The Cerritos-based company ended 2025 with net sales increasing 8 percent to $1.2 billion, driven by both its namesake business and the luxury FWRD division.
Net income increased 25 percent on account of the sales growth to $61.1 million, compared to $48.8 million in 2024.
Its playbook has changed very little.
Much like how the company started some 20 years ago by co-CEOs and co-founders Mike Karanikolas and Michael Mente, the company has learned to leverage technology with relevant marketing. In a landscape of tariff concerns, struggles among many luxury retailers and an always fickle consumer base, the company’s expansion playbook for 2026 is broad.
While Revolve made its mark as the digital-first Millennial brand, it’s already on to what the next generation of Revolve consumers want from the company. A big part of that is its testing of artificial intelligence internally with the hope of bringing AI chat to its shopping sites.
AI is already being used to transcribe customer service calls, automate invoice processing and tamp down on fraud.
Karanikolas told analysts on Tuesday during the company’s quarterly update this “an opportune time to invest in further building our brands” to help in “fueling our next phase of growth.”

On Luxury
While FWRD is significantly smaller than Revolve, it’s growing.

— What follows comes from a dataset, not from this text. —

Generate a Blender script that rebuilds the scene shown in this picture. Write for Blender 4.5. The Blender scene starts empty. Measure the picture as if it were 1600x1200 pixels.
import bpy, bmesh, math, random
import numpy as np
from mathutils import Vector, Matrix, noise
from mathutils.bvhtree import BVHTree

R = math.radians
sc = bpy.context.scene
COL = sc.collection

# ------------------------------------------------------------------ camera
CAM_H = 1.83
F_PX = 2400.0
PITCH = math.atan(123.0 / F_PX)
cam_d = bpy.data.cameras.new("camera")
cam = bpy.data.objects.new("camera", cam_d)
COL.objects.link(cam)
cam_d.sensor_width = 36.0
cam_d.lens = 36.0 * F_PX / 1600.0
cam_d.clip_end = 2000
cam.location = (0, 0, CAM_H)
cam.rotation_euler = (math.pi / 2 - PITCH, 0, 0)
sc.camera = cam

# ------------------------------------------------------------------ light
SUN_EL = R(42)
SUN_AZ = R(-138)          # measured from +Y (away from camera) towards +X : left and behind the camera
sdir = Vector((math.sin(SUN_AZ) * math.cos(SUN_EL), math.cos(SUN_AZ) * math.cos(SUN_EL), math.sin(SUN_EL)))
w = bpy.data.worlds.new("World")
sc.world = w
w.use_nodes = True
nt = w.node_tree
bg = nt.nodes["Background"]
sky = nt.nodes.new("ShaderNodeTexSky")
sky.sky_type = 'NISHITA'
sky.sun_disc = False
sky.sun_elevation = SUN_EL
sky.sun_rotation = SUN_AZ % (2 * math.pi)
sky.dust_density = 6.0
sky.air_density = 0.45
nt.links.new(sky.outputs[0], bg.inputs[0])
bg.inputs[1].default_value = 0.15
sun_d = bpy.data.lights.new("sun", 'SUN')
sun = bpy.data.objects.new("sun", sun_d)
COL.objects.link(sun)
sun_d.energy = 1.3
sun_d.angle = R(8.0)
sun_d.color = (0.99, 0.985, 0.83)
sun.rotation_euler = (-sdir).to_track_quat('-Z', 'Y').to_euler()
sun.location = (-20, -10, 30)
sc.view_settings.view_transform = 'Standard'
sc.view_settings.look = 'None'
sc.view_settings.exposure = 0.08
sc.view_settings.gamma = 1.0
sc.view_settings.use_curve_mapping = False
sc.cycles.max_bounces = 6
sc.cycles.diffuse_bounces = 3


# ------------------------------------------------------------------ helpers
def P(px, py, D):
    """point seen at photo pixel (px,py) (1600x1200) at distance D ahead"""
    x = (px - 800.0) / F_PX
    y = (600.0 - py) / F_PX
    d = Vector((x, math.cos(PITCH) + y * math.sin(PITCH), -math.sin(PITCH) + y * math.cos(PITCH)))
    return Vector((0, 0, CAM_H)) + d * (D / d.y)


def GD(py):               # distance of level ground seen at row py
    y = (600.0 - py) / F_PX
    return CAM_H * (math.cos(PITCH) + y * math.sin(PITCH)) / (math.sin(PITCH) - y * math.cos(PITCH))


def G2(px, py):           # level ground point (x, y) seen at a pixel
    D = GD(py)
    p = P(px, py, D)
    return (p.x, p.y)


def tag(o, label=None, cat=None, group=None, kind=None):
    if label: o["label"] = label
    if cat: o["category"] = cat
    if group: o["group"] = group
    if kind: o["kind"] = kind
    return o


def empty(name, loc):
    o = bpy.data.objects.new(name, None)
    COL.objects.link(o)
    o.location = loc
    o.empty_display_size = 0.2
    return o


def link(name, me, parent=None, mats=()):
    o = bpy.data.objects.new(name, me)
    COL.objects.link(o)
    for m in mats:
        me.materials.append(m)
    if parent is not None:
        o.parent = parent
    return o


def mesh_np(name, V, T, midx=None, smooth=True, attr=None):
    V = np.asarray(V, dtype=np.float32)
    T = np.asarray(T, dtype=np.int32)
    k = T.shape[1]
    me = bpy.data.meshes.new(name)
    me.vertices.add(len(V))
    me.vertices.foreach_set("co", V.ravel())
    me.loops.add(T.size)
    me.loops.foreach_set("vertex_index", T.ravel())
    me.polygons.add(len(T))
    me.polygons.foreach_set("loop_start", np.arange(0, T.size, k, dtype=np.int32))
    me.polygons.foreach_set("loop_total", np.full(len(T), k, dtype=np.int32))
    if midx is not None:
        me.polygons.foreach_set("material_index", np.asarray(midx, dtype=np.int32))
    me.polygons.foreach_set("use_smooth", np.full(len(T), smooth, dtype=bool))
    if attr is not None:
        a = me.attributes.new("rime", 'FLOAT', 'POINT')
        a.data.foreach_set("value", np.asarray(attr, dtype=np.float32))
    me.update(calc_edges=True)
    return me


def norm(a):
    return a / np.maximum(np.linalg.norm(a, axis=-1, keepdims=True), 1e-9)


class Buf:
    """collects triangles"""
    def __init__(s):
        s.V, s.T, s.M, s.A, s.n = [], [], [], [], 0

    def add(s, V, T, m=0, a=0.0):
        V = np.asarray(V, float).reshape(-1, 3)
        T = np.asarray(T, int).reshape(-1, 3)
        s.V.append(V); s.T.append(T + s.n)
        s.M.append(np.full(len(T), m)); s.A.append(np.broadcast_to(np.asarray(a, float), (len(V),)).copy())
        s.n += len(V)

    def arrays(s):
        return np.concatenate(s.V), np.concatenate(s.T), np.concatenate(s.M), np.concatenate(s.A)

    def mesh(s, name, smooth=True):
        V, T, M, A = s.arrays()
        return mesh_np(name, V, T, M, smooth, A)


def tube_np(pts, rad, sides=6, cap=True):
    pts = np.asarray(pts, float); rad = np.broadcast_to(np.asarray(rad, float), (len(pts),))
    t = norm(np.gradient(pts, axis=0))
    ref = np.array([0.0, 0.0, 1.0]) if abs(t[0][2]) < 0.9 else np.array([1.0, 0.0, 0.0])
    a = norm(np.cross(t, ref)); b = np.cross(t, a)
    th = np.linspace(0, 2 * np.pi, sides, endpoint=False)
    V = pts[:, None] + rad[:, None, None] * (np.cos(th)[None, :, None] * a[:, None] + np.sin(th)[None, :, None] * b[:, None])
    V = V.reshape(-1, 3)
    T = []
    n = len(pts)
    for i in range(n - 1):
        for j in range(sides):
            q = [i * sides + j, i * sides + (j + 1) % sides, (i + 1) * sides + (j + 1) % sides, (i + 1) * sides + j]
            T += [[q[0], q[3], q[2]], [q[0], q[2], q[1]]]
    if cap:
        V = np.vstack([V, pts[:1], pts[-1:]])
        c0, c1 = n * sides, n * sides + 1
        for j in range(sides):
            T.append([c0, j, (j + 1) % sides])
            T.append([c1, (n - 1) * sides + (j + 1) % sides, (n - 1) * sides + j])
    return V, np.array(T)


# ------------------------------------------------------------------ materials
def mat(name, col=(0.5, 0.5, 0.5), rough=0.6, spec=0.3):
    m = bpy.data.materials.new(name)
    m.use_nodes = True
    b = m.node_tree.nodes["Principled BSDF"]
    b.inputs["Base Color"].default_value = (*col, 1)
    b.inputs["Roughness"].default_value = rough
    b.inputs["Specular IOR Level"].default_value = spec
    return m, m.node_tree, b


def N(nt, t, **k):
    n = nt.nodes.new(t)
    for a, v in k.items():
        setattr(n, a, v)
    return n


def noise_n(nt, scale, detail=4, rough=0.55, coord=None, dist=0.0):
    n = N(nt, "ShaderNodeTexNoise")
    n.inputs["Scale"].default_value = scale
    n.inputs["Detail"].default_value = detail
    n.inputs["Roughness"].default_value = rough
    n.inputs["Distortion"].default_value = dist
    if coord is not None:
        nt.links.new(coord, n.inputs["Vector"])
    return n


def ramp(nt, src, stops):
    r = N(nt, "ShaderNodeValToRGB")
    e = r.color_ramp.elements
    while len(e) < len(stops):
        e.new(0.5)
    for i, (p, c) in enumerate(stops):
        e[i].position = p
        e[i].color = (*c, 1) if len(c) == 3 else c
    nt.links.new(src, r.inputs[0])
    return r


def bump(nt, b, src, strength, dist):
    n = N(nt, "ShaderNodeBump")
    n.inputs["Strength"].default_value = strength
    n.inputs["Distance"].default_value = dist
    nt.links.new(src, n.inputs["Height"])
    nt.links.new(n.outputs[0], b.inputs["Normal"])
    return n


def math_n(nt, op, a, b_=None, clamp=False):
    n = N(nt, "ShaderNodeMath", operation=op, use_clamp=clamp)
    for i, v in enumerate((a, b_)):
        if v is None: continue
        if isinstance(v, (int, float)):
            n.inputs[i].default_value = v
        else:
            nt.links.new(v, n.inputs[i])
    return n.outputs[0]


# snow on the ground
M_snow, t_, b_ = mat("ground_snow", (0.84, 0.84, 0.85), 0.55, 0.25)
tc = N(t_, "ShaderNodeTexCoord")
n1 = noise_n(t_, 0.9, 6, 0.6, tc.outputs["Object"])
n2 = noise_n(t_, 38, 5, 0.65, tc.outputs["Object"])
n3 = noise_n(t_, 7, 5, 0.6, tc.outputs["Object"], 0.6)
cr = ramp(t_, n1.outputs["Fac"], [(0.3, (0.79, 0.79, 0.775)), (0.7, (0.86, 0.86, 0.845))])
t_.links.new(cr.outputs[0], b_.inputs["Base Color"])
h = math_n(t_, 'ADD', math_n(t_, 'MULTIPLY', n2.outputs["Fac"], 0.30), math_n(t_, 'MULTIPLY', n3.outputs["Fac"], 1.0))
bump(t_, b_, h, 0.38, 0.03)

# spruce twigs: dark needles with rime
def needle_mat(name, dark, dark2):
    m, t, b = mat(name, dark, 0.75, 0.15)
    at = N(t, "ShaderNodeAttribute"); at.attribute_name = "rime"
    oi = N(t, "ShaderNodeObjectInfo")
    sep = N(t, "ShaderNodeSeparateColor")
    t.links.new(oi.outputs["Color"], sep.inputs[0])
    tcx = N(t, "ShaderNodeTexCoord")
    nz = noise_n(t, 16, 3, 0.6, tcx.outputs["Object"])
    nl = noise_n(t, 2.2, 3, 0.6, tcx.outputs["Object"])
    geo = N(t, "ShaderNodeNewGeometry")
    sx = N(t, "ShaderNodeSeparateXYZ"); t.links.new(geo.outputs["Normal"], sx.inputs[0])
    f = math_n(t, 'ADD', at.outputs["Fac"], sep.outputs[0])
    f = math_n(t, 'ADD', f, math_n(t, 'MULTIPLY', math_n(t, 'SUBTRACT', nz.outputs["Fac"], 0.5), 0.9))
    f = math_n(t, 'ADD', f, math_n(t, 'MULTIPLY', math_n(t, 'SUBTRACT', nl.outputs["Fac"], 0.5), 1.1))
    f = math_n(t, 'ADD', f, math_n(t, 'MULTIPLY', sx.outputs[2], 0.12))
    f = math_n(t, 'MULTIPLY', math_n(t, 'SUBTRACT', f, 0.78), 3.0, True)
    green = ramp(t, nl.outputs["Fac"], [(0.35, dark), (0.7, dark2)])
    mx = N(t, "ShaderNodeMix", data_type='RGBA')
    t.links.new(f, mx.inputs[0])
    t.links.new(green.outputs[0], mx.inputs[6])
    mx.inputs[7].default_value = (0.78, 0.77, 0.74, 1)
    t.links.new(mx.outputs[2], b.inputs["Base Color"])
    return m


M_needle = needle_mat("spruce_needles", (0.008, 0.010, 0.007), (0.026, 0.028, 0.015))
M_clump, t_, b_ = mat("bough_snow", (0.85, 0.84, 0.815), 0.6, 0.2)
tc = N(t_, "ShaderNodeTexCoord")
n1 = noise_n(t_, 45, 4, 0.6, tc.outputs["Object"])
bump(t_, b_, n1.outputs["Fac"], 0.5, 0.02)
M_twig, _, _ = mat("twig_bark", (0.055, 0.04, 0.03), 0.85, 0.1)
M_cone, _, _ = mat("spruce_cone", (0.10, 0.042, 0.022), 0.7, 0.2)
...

The luxury segment generated net sales last year of $171.6 million, notching an increase of 8 percent from 2024. That’s still small compared to Revolve’s over $1 billion in business in 2025, but the company is ramping its FWRD marketing efforts.
That’s in stark contrast to last month’s bankruptcy filing of Saks Global, which offered the most recent example of where FWRD and Revolve have opportunity to poach a customer base now in search of its next retailer.

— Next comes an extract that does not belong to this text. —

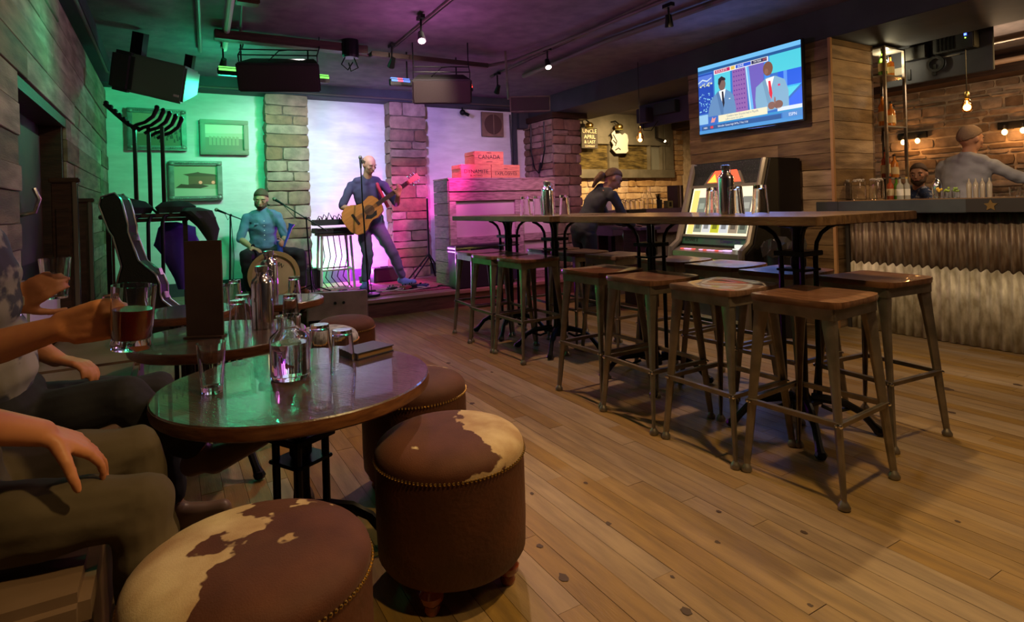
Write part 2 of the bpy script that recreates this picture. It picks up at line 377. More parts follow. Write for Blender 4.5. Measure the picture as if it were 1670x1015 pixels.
# two squared sandstone piers on the stage wall
for i, (x0, x1) in enumerate(((1.05, 1.58), (2.65, 3.2))):
    p = struct(MB().bx(x0+.03, x1-.03, 7.86, 8.1, .18, 2.65), 'stone_pillar', M_mortard)
    masonry(p, M_stone, (x0, 7.87, .18), XA, YN, x1-x0, 2.47, (.1, .19), (.2, .55), dep=.045)
    masonry(p, M_stone, (x0+.04, 7.86, .18), YA, XN, .24, 2.47, (.12, .22), (.24, .24), dep=.035)
    masonry(p, M_stone, (x1-.04, 7.86, .18), YA, XA, .24, 2.47, (.12, .22), (.24, .24), dep=.035)
# rough rubble pier at the right end of the back wall
p = struct(MB().bx(5.02, 5.5, 7.3, 8.3, 0, 2.5), 'stone_pillar', M_mortard)
masonry(p, M_stone, (5.0, 7.32, .0), XA, YN, .52, 2.45, (.07, .2), (.12, .34), dep=.07)
masonry(p, M_stone, (5.04, 7.3, .0), YA, XN, .9, 2.45, (.09, .16), (.2, .4), dep=.05)
struct(MB().bx(4.95, 5.6, 7.2, 8.3, 2.45, 2.53), 'trim_4', M_darkwood)
# bar wall (right) and far wall with the window
masonry(wr, M_stoneb, (9.0, 1.9, .95), YA, XN, 3.3, 1.6, (.055, .15), (.14, .5), gap=.022, dep=.03)
def nowin(c, l, h): return not (c.x-l/2 < 8.62 and c.z+h/2 > 1.66)
masonry(wf, M_stonet, (5.52, 8.5, .6), XA, YN, 3.45, 1.06, (.1, .17), (.2, .5), gap=.014, dep=.04)
masonry(wf, M_stonet, (8.64, 8.5, 1.66), XA, YN, .36, .9, (.07, .12), (.18, .36), gap=.012, dep=.04)
# window
wn = struct(MB().bx(5.9, 8.64, 8.36, 8.5, 1.6, 1.76).bx(8.42, 8.64, 8.38, 8.5, 1.76, 2.75).bx(5.5, 8.42, 8.42, 8.5, 2.26, 2.8), 'window_1', mat('window_frame', (.13, .115, .09), .5, 0, (.09, .08, .06), 5), bevel=.006)
MB().bx(7.0, 7.22, 8.38, 8.5, 1.76, 2.26).build('mullion', MATS['window_frame'], wn, bevel=.005)
MB().bx(5.6, 8.5, 8.34, 8.44, 2.22, 2.36).build('window_rail', MATS['window_frame'], wn, bevel=.005)
M_pane = mat('rippled_pane', (.3, .22, .08), .12, .6, (.08, .06, .03), 14, (.4, 1, 2), .8, 12)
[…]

“We are capitalizing on financially challenged competitors that have slashed spending out of necessity,” Mente said, referencing the Saks bankruptcy.
Last year, a personal shopping program resulted in 100 percent sales growth. FWRD’s also boosted its private client and shop-in-shop events with brands such as Fendi, Ralph Lauren, Miu Miu and Acne Studios suggesting traction among luxury brands looking for a new retailer to align with given many legacy retailers’ struggles.

How Physical Retail Helps
As Revolve Group focuses on brick-and-mortar expansion, the larger door count could help further sell itself to those same upscale brands.
Class A landlords have already been calling since the company opened its latest store at The Grove in Los Angeles. It now counts two stores, located in Aspen and L.A.
Mente said it’s not uncommon for lines to form outside the door of The Grove store during peak shopping times.
Since that Los Angeles store opening there’s been a “meaningful uptick in interest” in Revolve and FWRD from what Mente described as “tier one landlords in key markets that are attractive locations.”
Karanikolas said it’s possible another store could open this year, but it would depend on “timing” and other factors. When pressed for further color on what types of markets make the most sense moving forward, he described largely what Aspen and The Grove are: “smaller town[s] with a lot of wealth” or “premium shopping locations” to which he said there are “many, many across the nation.”
While numbers weren’t provided, The Grove store is seeing “encouraging early results,” Mente said.